Set exercise: Using the entries that follow, collect the lines where the word "Write" appears.

Task data:
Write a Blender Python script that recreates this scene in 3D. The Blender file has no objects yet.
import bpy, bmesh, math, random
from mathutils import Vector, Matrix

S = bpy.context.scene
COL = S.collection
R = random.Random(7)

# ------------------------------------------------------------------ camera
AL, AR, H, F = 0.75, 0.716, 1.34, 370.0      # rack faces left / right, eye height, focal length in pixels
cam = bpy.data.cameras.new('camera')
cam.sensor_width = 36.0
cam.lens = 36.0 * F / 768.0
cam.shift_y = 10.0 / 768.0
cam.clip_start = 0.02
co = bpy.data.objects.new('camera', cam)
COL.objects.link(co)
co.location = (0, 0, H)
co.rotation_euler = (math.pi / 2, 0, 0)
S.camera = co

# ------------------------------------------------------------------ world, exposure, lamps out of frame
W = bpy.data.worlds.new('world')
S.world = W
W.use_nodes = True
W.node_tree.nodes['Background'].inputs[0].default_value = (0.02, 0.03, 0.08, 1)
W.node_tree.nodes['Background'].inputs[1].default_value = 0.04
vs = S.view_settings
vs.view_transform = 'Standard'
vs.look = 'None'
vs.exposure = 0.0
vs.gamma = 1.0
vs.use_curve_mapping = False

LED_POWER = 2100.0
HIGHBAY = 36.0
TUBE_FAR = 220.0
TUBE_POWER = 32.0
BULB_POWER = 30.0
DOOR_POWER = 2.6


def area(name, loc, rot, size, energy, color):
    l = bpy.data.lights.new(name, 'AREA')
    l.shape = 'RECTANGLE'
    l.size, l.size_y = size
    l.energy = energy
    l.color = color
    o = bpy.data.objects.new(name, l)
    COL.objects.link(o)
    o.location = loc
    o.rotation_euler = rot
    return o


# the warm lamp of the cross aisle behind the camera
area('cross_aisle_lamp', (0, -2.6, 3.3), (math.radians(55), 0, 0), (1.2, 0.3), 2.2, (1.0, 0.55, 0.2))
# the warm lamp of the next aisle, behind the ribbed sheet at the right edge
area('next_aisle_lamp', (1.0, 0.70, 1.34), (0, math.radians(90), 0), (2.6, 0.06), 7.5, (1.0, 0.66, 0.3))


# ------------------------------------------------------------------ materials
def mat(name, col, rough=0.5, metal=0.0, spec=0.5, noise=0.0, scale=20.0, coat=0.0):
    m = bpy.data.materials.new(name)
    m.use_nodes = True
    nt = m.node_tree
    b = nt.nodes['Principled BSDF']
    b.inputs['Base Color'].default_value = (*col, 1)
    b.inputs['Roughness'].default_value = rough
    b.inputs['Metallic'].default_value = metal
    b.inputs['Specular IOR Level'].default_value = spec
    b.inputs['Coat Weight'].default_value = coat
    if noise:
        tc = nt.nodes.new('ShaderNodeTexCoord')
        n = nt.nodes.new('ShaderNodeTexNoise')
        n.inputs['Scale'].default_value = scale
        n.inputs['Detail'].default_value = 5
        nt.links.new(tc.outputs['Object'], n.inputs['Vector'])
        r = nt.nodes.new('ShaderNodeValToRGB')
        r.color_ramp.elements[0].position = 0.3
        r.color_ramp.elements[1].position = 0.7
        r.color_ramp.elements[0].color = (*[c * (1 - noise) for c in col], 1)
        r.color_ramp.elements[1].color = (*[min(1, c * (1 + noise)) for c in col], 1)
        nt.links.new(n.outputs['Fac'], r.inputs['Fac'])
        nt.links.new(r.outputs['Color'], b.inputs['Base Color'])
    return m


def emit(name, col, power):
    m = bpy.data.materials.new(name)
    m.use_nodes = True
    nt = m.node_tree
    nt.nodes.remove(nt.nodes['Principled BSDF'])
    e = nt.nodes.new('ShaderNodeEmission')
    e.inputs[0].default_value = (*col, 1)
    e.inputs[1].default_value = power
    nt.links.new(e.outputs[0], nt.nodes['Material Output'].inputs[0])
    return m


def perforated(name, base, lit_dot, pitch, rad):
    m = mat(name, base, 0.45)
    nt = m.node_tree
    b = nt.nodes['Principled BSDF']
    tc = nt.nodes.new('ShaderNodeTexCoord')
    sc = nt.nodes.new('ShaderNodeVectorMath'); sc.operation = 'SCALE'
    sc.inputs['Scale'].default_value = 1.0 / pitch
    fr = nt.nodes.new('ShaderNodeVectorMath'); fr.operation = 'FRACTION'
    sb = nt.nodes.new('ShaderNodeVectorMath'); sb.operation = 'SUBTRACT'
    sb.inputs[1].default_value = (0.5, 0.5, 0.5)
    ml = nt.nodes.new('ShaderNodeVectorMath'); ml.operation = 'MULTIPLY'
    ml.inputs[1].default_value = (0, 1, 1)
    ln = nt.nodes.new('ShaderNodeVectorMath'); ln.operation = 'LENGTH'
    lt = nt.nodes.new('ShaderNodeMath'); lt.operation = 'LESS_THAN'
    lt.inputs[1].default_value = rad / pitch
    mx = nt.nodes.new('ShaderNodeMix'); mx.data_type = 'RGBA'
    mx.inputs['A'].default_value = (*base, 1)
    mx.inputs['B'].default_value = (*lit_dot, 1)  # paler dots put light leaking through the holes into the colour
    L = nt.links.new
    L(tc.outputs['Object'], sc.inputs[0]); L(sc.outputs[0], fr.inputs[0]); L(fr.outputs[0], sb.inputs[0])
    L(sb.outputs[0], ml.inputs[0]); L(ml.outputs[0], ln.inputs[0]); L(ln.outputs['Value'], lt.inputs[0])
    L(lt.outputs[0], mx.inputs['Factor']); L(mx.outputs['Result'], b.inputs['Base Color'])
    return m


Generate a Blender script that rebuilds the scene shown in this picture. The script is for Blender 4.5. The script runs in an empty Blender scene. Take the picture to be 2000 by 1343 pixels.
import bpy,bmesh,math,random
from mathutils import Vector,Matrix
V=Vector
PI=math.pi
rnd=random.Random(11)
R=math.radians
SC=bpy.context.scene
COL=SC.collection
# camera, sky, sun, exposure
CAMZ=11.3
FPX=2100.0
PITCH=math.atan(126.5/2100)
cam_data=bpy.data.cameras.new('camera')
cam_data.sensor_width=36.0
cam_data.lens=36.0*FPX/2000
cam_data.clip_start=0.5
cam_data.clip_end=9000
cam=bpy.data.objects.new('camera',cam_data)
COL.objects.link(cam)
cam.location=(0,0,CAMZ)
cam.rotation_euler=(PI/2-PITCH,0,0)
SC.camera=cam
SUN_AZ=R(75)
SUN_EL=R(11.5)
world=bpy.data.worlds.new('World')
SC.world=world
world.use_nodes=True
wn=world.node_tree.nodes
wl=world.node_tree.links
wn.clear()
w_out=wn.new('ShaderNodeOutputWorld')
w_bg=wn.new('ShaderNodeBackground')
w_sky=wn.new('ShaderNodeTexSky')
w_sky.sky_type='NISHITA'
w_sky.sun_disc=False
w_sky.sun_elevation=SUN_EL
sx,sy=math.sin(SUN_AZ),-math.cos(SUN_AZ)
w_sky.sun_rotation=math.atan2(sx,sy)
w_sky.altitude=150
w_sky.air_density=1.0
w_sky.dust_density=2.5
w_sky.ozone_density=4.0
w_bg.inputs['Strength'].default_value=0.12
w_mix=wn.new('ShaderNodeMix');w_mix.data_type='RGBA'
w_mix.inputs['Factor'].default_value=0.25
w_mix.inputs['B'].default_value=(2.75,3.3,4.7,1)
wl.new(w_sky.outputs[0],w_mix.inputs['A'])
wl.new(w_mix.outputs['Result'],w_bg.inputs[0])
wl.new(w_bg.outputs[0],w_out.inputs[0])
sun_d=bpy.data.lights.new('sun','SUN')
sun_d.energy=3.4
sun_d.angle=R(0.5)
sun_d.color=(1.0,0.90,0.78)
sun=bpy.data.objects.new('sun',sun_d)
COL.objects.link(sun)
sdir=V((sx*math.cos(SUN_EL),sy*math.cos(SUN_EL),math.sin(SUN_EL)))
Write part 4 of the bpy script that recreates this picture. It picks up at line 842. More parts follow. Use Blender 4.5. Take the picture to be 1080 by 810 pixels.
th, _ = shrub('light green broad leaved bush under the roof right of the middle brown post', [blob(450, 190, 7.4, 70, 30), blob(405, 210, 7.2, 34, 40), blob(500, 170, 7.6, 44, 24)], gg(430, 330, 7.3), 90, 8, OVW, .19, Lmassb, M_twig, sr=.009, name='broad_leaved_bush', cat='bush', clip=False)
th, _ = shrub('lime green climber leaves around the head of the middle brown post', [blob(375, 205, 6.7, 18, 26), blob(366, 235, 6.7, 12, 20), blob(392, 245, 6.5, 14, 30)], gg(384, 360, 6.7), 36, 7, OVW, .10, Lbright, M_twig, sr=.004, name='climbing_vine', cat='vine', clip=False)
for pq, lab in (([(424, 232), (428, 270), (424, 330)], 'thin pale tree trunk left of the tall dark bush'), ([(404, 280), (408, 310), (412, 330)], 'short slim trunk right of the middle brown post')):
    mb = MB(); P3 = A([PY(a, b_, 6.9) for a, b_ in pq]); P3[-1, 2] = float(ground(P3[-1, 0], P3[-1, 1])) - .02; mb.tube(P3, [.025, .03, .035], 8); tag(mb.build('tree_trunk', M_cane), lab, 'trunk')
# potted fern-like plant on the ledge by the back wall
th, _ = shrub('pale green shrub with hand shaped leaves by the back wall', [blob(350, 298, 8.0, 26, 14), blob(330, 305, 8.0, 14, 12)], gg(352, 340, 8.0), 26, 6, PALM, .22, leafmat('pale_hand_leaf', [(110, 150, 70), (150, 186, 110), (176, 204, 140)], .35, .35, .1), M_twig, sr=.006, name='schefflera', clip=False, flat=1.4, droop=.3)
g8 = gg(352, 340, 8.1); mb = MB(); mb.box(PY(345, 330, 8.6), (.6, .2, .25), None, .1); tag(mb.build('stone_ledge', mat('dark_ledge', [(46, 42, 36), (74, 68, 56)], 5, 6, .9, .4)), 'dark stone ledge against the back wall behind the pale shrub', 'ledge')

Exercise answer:
Write a Blender Python script that recreates this scene in 3D. The Blender file has no objects yet.
Write part 4 of the bpy script that recreates this picture. It picks up at line 842. More parts follow. Use Blender 4.5. Take the picture to be 1080 by 810 pixels.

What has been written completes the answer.